If you're one of those people who reads Textfiles.com and wishes you could get a little taste of that, play
Digital: A Love Story. The technology is a bit "lol this makes no sense" sometimes (I think as a result of being written in RenPy, an engine for making Visual Novel type games), but it makes enough sense, and is self consistent enough, that it works.
As for the story, well... It worked well enough that, let's just say I had trouble hitting the last enter button needed to do the thing that does the thing and ends the story.
Comments
For these purposes, I only consider there to be two useful definitions. A game is either:
1. A series of interesting player decisions.
or
2. A multi-player comparative test of specific skills.
Does it meet one of those two?
3. A pre-determined path where the only significant decision the player makes is whether to actively continue.

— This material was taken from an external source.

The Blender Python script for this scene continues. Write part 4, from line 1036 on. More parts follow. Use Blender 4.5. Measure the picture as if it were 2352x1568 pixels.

This covers games like "Covetous." They're not really games, but more like stories where you, the consumer, are forced to consciously choose to progress them to the end. In a way, they're just like books or movies (you have to choose to keep reading/watching), but they have the added factor that you actually do make the active decision to make it continue, as opposed to the passive one of letting it continue.
This is useful as an art piece or to prove a point. Force a player to actively commit some horrible act, rather than showing them the act. Interesting and distinct from just stories, but not really games, we really need a separate word for this sort of thing. A "Choose Your Own Adventure" is a game, as it fits the first definition. But if there are no alternate paths, then suddenly it's one of these "third types."
For the purpose of single player games, AI are considered competitors.
Imagine a kinetic sculpture where the observer is invited to stab and kill the artist. Or where the observer is invited to knock it over and destroy it. Where the work is not complete for a viewer until they take a specific action. Most kinetic art can be interacted with, but the state of the art is rarely truly affected. Spin the cube, it eventually stops spinning.
It's a subcategory of interactive art, but important to distinguish I think.